Se nos da una vida y un tiempo para edificar el futuro. Somos el
instante preciso y precioso. A nosotros nos corresponde dar continuidad a
ese momento, hacernos al tiempo, trabajar con el tiempo, sabiendo que
el día que precede nos enseña al siguiente. Así vamos pasando los meses y
los años, encadenados a un pasado, que todos tenemos y a todos nos
pertenece.
El presente suele escaparse de las manos, aunque sea nuestro.
Y el futuro casi siempre nos sorprende, llega de inmediato. Caminamos,
pues, entre un mañana que llega demasiado pronto y una realidad en la
que nos movemos entre la nostalgia y la ilusión. De ahí, que al pasar de
un año a otro, nos conmuevan los recuerdos y se activen las preguntas.

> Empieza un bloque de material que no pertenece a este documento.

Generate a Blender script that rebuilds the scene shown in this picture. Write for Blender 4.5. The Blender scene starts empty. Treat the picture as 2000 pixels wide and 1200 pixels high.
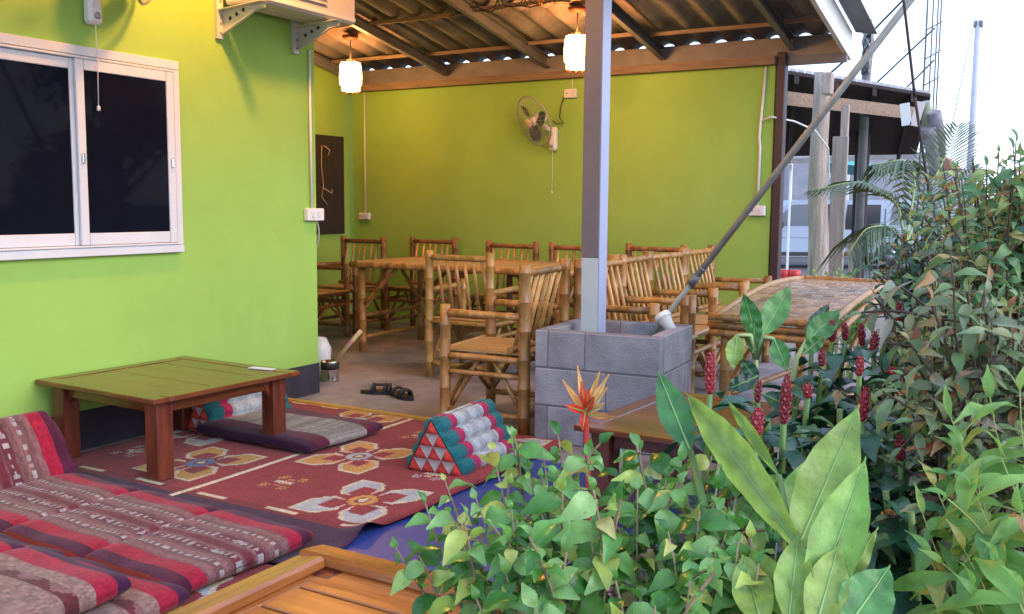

Cuando menos resultan inquietantes las estampas vividas en un mundo
cada día más globalizado. Los sucesos no se pueden ignorar. Se pueden
cerrar los ojos, pero el tiempo acaba descubriendo la verdad. Por
desgracia, por esta corriente de la vida se teje una espiral de
violencia sin control, que debiéramos pararla cuanto antes. Los combates
y las violaciones a los derechos humanos se han convertido en un
permanente diario en muchos países.
La marea de armas es tan fuerte que
nos está dejando sin respiración. Ahí están las dramáticas consecuencias
del tráfico ilícito de armas, cuestión que debe hacernos reflexionar
cuanto antes. Se deben establecer nuevos mecanismos de control, con una
regulación internacional más estricta. Sucede, en ocasiones, que las
armas son más fáciles de obtener que los alimentos, la vivienda o la
educación. El futuro hay que edificarlo no con armas, sino desde el
respeto a la vida humana, condenando cualquier masacre, corrigiendo los
obstáculos para la solución pacífica de los conflictos.
El tiempo es esencial para edificar otro futuro más humano y más
liberador de la persona humana. Tenemos que actuar rápidamente, enviar
mensajes claros y contundentes a naciones que incumplen tratados
internacionales, que sobrepasan las líneas rojas de los derechos
humanos, que fabrican bombas en lugar de inventarse programas que aviven
la convivencia, o que elaboran eventos que nos desunen por su
injusticia. Estamos, al día de hoy, en un camino inseguro y temible. No
podemos pensar que avanzamos cultivando la intolerancia, provocando
miedo, sembrando desorden, desestabilizando. Tampoco sigamos batiéndonos
en duelo unos contra otros movidos por el interés, lo único que debe
movernos son los derechos de todos y de cada uno. Si es un deber
respetar los derechos de los demás es también un deber mantener los
propios.
La paz de cada día debiera estar como prioridad
en la agenda de todos los líderes del mundo. Tenemos que tener voluntad
de lograrla. Esto es fundamental. Si uno no quiere dos no se pelean.
Hay que trabajar duro (y unidos) por conseguirla, pero merece la pena.
Quizás debamos transformar nuestra forma de pensar. Todos somos
necesarios e imprescindibles en este mundo global. Testimonios como el
de Malala Yousafzai, una adolescente pakistaní de quince años que
sobrevivió a un intento de asesinato de los talibanes, que la acusaron
de promover la educación para las niñas, nos hacen pensar de que el
cambio es posible. Los terroristas mostraron que lo que más miedo les da
es una niña con un libro.
Está visto que no es
suficiente con hablar de paz, es momento de acciones concretas para que
disminuyan los conflictos, la pobreza, los desacatos a derechos humanos.
Naciones Unidas sigue siendo ese foro preciso y necesario. Es lícito
debatir y resolver el futuro que queremos, desde la comprensión y la
libertad. Evidentemente, el querer lo es todo en la vida, se dice que la
voluntad mueve montañas. Por tanto, todos tenemos la oportunidad de
labrarnos un futuro donde colocar los sueños. ¡Despierta!.